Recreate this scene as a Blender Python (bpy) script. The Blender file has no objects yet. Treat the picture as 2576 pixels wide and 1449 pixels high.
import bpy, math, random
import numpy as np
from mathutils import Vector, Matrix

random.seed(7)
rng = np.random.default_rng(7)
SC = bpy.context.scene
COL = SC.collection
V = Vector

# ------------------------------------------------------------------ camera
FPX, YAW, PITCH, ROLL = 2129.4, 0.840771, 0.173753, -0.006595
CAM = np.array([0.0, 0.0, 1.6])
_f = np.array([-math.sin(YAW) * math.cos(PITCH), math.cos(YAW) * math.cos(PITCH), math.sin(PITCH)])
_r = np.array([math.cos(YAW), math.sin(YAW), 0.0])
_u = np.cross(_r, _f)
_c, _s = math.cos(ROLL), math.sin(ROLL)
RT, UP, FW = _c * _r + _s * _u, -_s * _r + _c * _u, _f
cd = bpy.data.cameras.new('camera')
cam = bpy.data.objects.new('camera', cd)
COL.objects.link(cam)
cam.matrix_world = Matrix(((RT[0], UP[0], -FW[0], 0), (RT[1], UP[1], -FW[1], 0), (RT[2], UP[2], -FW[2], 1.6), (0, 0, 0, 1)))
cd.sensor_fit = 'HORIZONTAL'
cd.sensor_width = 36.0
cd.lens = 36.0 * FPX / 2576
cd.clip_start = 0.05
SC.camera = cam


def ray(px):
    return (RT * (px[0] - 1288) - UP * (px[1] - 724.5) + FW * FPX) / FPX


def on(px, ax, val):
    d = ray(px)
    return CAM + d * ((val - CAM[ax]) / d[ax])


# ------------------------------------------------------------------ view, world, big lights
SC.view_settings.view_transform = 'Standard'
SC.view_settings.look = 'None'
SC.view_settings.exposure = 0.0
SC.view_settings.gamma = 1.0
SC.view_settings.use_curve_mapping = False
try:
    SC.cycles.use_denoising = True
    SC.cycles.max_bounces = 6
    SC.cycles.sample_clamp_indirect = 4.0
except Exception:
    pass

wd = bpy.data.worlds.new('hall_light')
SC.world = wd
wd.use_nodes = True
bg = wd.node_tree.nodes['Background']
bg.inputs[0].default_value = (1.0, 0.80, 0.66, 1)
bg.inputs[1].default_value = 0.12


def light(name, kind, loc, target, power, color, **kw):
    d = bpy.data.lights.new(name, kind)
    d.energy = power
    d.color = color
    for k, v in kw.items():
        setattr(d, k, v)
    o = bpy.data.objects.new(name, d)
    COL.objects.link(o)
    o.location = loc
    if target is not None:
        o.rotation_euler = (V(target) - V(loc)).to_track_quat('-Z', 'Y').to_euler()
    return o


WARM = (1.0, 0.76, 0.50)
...
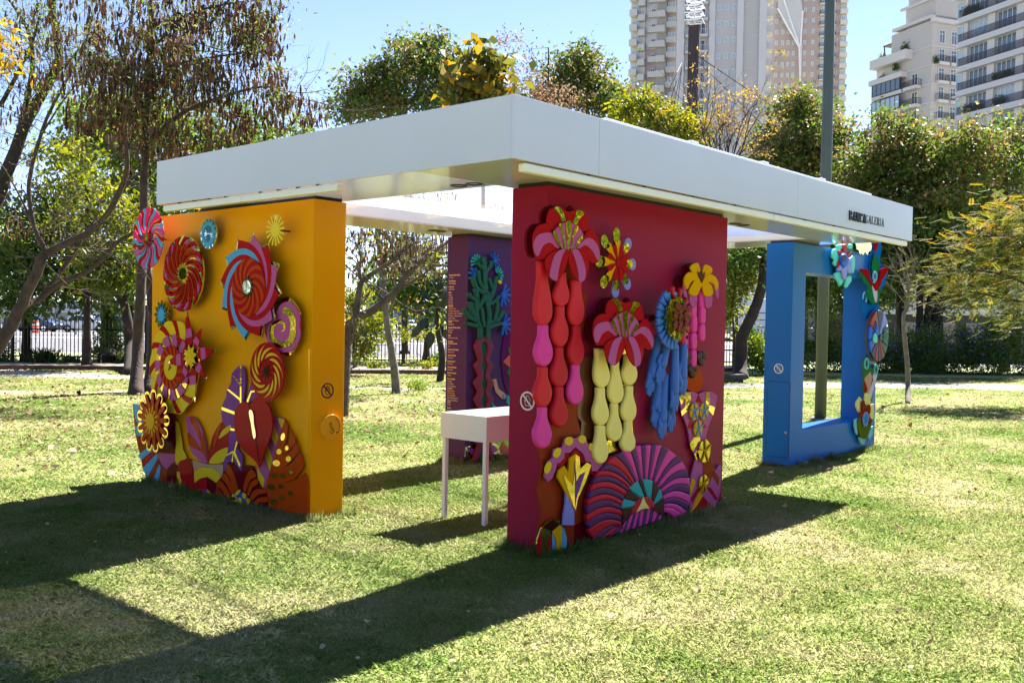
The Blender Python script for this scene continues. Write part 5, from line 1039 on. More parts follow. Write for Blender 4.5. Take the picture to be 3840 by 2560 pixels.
==
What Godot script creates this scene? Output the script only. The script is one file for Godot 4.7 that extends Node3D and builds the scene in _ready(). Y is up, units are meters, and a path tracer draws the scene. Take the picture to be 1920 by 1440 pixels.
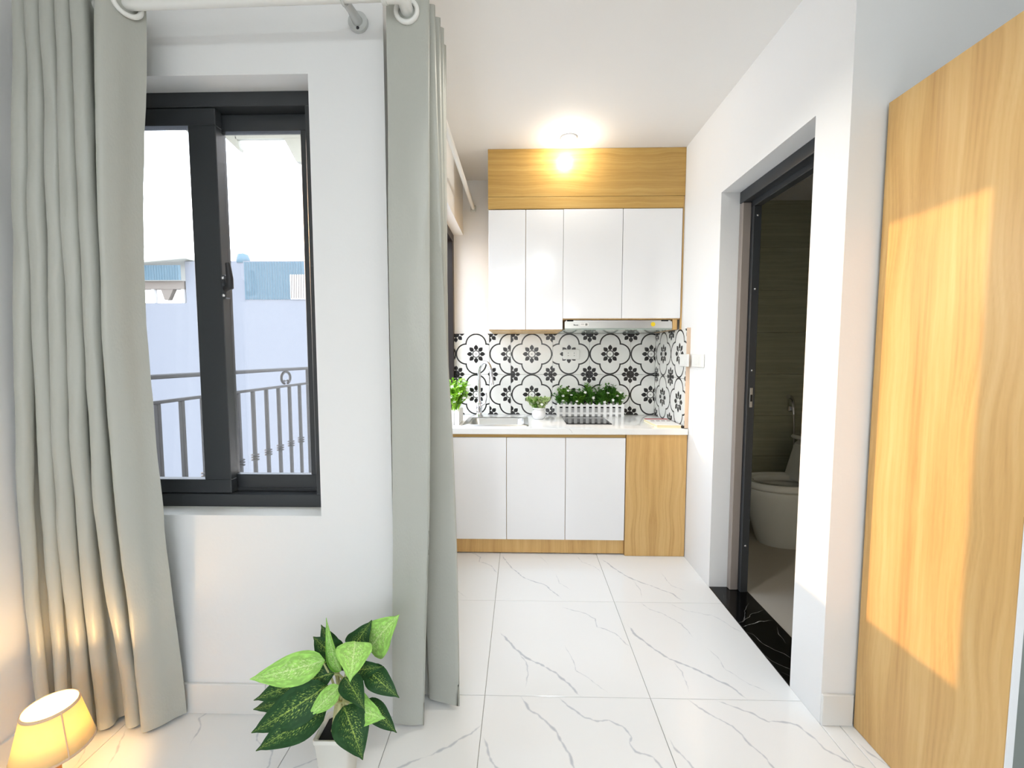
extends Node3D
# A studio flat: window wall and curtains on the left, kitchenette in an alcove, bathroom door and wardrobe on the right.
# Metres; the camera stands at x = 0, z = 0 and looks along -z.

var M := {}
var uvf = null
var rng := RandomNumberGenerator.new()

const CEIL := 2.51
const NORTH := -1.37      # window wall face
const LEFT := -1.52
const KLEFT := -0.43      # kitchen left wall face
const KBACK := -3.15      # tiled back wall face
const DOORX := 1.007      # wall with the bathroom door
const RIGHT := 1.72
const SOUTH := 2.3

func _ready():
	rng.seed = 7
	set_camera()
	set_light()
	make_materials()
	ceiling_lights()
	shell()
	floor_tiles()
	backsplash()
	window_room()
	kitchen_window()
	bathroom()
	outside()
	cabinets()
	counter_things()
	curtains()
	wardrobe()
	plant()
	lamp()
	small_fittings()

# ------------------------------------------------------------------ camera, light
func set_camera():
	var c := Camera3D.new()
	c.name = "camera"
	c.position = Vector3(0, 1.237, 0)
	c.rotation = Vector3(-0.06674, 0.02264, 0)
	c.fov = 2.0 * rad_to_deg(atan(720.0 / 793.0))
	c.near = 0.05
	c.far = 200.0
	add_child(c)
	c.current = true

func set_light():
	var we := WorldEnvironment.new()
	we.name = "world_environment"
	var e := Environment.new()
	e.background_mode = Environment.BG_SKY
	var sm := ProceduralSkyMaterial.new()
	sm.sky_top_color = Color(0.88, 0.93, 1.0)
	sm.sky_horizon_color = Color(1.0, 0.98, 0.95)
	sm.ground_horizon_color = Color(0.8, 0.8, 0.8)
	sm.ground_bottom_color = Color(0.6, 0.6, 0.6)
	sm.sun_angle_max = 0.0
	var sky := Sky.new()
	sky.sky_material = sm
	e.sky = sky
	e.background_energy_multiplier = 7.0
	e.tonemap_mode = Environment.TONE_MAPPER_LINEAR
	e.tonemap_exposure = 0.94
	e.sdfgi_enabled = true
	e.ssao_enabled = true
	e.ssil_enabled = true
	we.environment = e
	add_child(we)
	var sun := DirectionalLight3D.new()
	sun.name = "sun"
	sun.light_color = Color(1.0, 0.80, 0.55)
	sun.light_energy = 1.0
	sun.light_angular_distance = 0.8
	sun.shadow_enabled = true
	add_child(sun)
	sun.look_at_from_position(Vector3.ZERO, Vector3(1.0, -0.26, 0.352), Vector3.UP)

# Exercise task
Of the lines above, extract only those from the line with "Recreate this scene" to the line with "SC.camera = cam", both included, exactly as written.

# Full answer
Recreate this scene as a Blender Python (bpy) script. The Blender file has no objects yet. Treat the picture as 2576 pixels wide and 1449 pixels high.
import bpy, math, random
import numpy as np
from mathutils import Vector, Matrix

random.seed(7)
rng = np.random.default_rng(7)
SC = bpy.context.scene
COL = SC.collection
V = Vector

# ------------------------------------------------------------------ camera
FPX, YAW, PITCH, ROLL = 2129.4, 0.840771, 0.173753, -0.006595
CAM = np.array([0.0, 0.0, 1.6])
_f = np.array([-math.sin(YAW) * math.cos(PITCH), math.cos(YAW) * math.cos(PITCH), math.sin(PITCH)])
_r = np.array([math.cos(YAW), math.sin(YAW), 0.0])
_u = np.cross(_r, _f)
_c, _s = math.cos(ROLL), math.sin(ROLL)
RT, UP, FW = _c * _r + _s * _u, -_s * _r + _c * _u, _f
cd = bpy.data.cameras.new('camera')
cam = bpy.data.objects.new('camera', cd)
COL.objects.link(cam)
cam.matrix_world = Matrix(((RT[0], UP[0], -FW[0], 0), (RT[1], UP[1], -FW[1], 0), (RT[2], UP[2], -FW[2], 1.6), (0, 0, 0, 1)))
cd.sensor_fit = 'HORIZONTAL'
cd.sensor_width = 36.0
cd.lens = 36.0 * FPX / 2576
cd.clip_start = 0.05
SC.camera = cam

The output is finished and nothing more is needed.